Enfin, mon cher Cideville, Ériphyle et mes souffrances me laissent un moment de liberté ; et j’en profite, quoique bien tard, pour m’entretenir avec vous, pour vous parler de ma tendre amitié, et pour vous demander pardon d’avoir été si longtemps sans vous écrire. M. de Formont, que j’ai le bonheur de voir tous les jours, sait combien nous vous regrettons. Les moments agréables que je passe avec lui me font souvenir des heures délicieuses que j′ai passées avec vous. J’étais, pour le moins, aussi malade que je le suis, mais vous m’empêchiez de le sentir, M. de Lézeau est aussi à Paris ; mais je le vois aussi peu que je vois souvent M. de Formont, quoique ce soit lui qui ait écrit de sa main le premier acte d′Ériphyle. Pourquoi faut-il que ce soit M. de Lézeau qui soit à Paris, et que vous restiez à Rouen ! Pardon cependant de mes souhaits ; je ne songeais qu’à moi, et je ne faisais pas réflexion que le séjour de Rouen vous est peut-être infiniment cher, et que vous êtes le plus heureux de tous les hommes. Si cela est, comme je n’en doute pas, souffrez donc au moins que je vous en félicite. Je m’intéresse à votre bonheur avec autant de discrétion que vous en apportez pour être heureux. Je présume même que cette félicité dont je vous parle a retardé un peu votre petit opéra.

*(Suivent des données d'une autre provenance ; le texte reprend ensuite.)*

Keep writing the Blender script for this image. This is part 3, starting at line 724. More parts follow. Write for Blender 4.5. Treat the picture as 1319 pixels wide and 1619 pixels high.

Tous êtes trop tendre pour croire
Que de Quinault la poétique gloire
De tous les biens soit le plus précieux[1].

Pour moi, qui suis assez malheureux pour ne faire ma cour qu’à Ériphyle, j’ai retravaillé ma tragédie avec l’ardeur d’un homme qui n’a point d’autre passion. Dieu veuille que je n’aie pas brodé un mauvais fond, et que je n’aie pas pris bien de la peine pour me faire siffler !

Enfin les rôles sont entre les mains des comédiens, et, en attendant que je sois jugé par le parterre, j’ai fait jouer la pièce chez Mme de Fontaine-Martel, qui m’a (comme vous savez peut-être) prêté un logement pour cet hiver. Ériphyle a été exécutée par des acteurs qui jouent incomparablement mieux que la troupe du faubourg Saint-Germain. La pièce a attendri, a fait verser des larmes ; mais c’est gagner en première instance un procès qu’on peut fort bien perdre en dernier ressort. Le cinquième acte est la plus mauvaise pièce de mon sac, et pourra bien me faire condamner. On me jouera immédiatement après le Glorieux[2] ; c’est une pièce de M. Destouches, de laquelle on vous aura sans doute rendu compte. Elle a beaucoup de succès, et peut-être en aura-t-elle moins à la lecture qu’aux représentations. Ce n’est pas qu’elle ne soit, en général, bien écrite ; mais elle est froide par le fond et par la forme, et je suis persuadé qu’elle n’est soutenue que par le jeu des acteurs pour lesquels il a travaillé. C’est un avantage qui me manque. J’ai fait ma pièce pour moi, et non pour Dufresne et pour Sarazin. Je l’ai même travaillée dans un goût auquel ni les acteurs ni les spectateurs ne sont accoutumés. J’ai été assez hardi pour songer uniquement à bien faire plutôt qu’à faire convenablement ; mais, après tout, si je ne réussis pas, il n’y en aura pas pour moi moins de honte ; et on m’accablera d’autant plus que le petit succès qu’a eu l’Histoire du roi de Suède a soulevé l’envie contre moi. Elle m’attend au parterre pour me punir d’avoir un peu réussi en prose. Je ferais bien mieux de ne plus songer au théâtre, puisque

Palma negata macrum, donata reducit opimum.

(Hor., lib. II, ep. i, v. 181.)

Il vaudrait mieux cent fois revenir achever mes Lettres anglaises auprès de vous.

O vanas hominum mentes, o pectora cæca !

(Lucr., liv. II, v. 14.)

Voilà bien du babil pour un malade ; mais je vous aime, mon cher Cideville, et le cœur est toujours un peu diffus.

  1. Vers parodiés d’Armide, acte V, scène i.
  2. Joué, pour la première fois, le 18 janvier 1732.